╭─ DATASET ROWS

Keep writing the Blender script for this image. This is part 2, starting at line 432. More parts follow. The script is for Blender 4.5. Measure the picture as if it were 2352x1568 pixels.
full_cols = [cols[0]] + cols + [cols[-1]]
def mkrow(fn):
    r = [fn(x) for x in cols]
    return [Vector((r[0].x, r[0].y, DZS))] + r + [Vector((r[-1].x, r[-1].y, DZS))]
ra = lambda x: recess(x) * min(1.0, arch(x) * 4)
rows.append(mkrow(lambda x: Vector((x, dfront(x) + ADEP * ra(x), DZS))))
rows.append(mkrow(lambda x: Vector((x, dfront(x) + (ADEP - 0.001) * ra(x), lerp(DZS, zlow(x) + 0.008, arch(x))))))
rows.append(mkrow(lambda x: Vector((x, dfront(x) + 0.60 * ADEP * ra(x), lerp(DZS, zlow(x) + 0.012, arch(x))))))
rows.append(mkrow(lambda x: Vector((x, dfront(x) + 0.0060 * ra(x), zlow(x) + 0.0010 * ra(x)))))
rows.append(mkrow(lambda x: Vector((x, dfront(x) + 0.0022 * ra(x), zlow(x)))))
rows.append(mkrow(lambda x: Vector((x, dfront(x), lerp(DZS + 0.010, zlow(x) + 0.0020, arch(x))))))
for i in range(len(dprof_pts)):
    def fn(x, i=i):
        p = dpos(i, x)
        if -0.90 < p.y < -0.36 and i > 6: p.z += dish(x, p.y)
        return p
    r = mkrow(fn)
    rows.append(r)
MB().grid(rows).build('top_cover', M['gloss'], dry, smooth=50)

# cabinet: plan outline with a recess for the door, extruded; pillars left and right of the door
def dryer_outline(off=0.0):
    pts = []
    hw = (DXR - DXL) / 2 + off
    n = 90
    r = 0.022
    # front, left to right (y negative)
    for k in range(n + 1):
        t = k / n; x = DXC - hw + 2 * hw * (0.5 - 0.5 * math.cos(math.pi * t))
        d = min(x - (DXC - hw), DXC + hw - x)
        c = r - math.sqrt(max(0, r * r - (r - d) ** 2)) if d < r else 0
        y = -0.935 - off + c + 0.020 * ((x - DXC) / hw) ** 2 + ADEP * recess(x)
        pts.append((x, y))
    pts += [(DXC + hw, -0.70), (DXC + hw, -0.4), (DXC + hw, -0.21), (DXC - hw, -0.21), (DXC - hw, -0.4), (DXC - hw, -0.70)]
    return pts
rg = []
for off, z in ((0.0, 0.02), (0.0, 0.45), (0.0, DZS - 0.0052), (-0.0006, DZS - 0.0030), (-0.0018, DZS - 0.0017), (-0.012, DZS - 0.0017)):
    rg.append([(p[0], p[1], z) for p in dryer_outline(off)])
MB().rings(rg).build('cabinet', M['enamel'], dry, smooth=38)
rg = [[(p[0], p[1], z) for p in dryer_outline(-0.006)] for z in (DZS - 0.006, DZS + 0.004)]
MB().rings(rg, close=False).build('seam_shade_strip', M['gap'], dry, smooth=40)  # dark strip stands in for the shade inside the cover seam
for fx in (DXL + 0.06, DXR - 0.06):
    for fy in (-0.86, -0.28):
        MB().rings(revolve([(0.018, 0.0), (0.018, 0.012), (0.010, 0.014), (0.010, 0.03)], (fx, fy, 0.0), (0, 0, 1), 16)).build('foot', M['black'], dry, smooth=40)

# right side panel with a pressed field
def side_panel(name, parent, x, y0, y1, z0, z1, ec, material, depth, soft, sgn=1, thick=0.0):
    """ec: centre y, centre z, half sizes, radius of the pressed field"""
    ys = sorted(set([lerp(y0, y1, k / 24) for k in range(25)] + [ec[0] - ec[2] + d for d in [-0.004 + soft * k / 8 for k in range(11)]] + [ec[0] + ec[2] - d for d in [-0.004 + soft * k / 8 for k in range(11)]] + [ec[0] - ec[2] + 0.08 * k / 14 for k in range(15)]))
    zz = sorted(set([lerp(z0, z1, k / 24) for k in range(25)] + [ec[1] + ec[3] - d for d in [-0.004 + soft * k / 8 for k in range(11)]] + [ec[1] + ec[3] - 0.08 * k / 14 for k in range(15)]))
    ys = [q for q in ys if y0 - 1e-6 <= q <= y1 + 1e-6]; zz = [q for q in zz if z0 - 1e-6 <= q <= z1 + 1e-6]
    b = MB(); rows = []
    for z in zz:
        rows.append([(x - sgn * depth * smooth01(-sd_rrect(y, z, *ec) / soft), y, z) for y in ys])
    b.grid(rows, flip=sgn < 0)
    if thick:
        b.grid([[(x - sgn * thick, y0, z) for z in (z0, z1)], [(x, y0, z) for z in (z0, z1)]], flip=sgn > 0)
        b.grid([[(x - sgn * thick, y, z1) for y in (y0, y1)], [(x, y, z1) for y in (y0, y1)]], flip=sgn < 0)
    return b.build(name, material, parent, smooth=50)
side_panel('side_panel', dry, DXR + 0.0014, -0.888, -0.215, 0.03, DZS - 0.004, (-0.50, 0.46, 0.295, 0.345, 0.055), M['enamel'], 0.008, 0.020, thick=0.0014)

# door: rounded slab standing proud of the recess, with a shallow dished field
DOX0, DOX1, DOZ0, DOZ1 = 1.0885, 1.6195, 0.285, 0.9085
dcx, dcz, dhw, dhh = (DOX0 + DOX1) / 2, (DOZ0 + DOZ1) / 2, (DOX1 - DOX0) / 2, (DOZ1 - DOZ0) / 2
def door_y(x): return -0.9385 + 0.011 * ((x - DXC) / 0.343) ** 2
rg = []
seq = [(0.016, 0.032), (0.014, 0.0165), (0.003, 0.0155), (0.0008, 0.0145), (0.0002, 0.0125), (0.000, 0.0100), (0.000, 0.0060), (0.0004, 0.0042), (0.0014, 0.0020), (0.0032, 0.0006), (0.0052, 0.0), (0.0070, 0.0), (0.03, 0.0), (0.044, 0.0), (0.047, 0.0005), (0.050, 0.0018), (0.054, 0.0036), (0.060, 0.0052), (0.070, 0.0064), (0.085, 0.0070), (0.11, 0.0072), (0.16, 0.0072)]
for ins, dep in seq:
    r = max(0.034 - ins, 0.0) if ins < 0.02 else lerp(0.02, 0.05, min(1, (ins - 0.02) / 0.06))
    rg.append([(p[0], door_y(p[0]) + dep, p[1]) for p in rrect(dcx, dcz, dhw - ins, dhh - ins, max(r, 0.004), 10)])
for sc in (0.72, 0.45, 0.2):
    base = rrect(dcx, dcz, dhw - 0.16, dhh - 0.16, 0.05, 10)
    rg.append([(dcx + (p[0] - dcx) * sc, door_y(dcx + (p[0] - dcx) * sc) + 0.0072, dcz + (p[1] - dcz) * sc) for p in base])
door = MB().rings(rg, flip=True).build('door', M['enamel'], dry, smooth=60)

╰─
╭─ DATASET ROWS

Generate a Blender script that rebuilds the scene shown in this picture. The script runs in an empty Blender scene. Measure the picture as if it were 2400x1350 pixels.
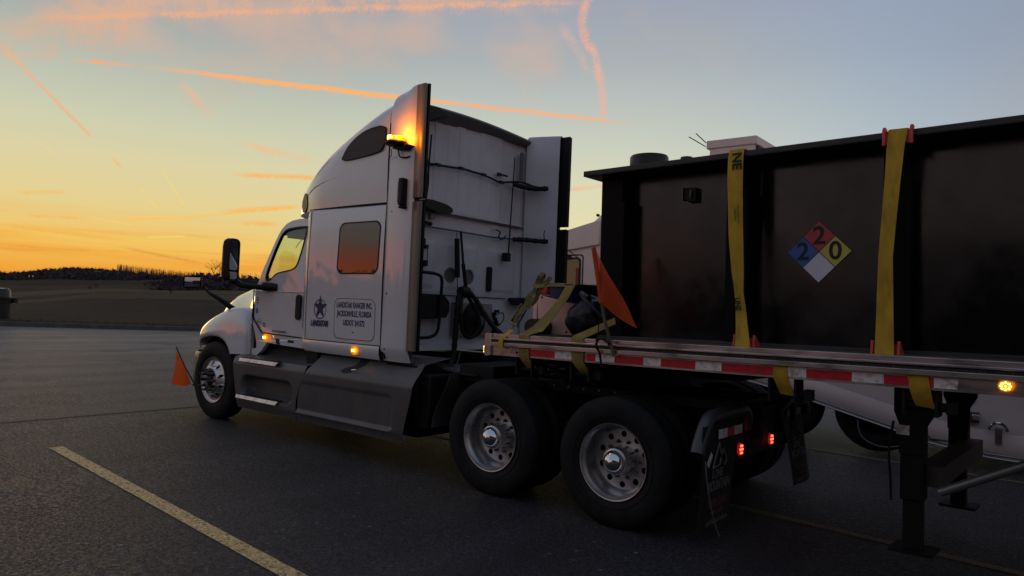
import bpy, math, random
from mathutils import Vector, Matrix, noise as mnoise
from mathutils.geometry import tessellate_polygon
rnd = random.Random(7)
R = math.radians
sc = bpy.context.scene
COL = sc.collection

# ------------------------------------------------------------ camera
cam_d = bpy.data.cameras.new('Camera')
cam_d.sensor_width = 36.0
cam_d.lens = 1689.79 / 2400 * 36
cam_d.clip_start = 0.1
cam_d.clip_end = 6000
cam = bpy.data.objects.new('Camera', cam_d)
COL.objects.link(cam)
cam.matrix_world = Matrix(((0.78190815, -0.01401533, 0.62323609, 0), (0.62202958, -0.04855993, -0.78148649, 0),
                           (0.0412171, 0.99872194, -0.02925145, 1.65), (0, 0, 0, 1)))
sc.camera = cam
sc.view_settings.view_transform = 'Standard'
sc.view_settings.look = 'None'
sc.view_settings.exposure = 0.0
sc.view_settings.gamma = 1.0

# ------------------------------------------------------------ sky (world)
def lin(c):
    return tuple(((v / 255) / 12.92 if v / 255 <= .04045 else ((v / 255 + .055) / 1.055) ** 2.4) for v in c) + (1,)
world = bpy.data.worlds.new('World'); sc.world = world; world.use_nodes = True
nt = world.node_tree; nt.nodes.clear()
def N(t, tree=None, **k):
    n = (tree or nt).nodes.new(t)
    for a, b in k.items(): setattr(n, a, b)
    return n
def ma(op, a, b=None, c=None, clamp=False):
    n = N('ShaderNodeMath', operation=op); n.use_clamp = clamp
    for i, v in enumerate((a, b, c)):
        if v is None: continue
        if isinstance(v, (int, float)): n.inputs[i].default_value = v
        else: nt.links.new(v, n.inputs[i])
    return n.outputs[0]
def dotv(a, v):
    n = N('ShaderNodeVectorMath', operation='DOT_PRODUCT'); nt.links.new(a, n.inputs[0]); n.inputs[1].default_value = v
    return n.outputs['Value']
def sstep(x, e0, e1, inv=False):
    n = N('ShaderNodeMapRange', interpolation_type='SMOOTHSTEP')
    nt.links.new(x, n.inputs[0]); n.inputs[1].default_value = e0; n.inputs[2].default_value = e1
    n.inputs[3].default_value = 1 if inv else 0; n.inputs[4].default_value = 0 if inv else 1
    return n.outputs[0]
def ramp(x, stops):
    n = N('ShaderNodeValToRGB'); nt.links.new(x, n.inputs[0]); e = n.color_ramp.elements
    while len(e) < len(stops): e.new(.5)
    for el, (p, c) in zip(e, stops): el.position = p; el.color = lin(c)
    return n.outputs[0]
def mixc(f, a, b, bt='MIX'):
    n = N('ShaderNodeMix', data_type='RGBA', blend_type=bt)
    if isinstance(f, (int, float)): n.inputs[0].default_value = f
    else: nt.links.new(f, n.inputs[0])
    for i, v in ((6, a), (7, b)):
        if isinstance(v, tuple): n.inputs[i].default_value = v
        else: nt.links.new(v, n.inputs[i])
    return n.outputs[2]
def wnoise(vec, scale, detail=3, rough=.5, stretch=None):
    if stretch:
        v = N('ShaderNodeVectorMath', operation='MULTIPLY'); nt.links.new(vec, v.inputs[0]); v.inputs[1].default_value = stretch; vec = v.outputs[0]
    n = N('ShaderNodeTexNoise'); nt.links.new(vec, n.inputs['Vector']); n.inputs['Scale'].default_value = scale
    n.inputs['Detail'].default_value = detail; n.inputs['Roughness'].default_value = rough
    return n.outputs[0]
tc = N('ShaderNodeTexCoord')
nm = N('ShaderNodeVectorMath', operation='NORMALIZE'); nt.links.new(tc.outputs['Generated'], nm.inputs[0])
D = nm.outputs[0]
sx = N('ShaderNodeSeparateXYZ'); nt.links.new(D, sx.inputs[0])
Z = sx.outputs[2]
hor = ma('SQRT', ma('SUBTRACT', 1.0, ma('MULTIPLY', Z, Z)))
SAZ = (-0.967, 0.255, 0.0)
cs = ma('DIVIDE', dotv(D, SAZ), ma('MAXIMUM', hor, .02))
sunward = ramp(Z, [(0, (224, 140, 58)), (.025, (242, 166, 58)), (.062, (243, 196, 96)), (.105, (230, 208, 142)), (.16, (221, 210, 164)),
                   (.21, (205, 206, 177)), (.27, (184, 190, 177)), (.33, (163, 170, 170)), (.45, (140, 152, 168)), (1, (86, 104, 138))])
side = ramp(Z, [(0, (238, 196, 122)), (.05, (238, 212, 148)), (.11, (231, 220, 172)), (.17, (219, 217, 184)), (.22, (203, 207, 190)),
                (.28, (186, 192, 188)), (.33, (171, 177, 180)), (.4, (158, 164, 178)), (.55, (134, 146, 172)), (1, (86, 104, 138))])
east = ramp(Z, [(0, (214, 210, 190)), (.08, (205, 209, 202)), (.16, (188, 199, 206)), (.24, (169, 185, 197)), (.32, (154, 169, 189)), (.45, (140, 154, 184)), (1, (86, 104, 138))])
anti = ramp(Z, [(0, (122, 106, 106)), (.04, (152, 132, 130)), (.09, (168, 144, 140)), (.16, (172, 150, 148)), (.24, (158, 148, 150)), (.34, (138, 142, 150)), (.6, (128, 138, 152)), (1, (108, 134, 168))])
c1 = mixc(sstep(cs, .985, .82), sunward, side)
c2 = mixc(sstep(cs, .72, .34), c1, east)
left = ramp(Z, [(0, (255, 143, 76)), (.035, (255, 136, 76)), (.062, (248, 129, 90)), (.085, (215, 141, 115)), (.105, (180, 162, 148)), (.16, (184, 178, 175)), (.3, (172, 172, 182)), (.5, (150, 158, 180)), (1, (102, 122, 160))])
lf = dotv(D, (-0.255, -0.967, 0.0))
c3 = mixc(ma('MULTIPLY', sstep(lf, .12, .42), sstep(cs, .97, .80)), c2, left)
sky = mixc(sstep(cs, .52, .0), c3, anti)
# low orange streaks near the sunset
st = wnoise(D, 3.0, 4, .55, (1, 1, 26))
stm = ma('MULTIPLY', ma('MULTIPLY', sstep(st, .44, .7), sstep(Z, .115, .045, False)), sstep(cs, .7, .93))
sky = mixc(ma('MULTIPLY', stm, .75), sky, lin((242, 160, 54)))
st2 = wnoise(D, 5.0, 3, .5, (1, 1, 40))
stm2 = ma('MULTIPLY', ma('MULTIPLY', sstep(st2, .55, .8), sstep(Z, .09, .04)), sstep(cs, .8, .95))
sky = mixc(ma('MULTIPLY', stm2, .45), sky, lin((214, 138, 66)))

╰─

▶ EXERCISE: Give again, exactly as written, only the lines that start at the one with "Generate a Blender" and end at the one with "COL = sc.collection", both included. Skip any pictures.

▶ WRITTEN REPLY:
Generate a Blender script that rebuilds the scene shown in this picture. The script runs in an empty Blender scene. Measure the picture as if it were 2400x1350 pixels.
import bpy, math, random
from mathutils import Vector, Matrix, noise as mnoise
from mathutils.geometry import tessellate_polygon
rnd = random.Random(7)
R = math.radians
sc = bpy.context.scene
COL = sc.collection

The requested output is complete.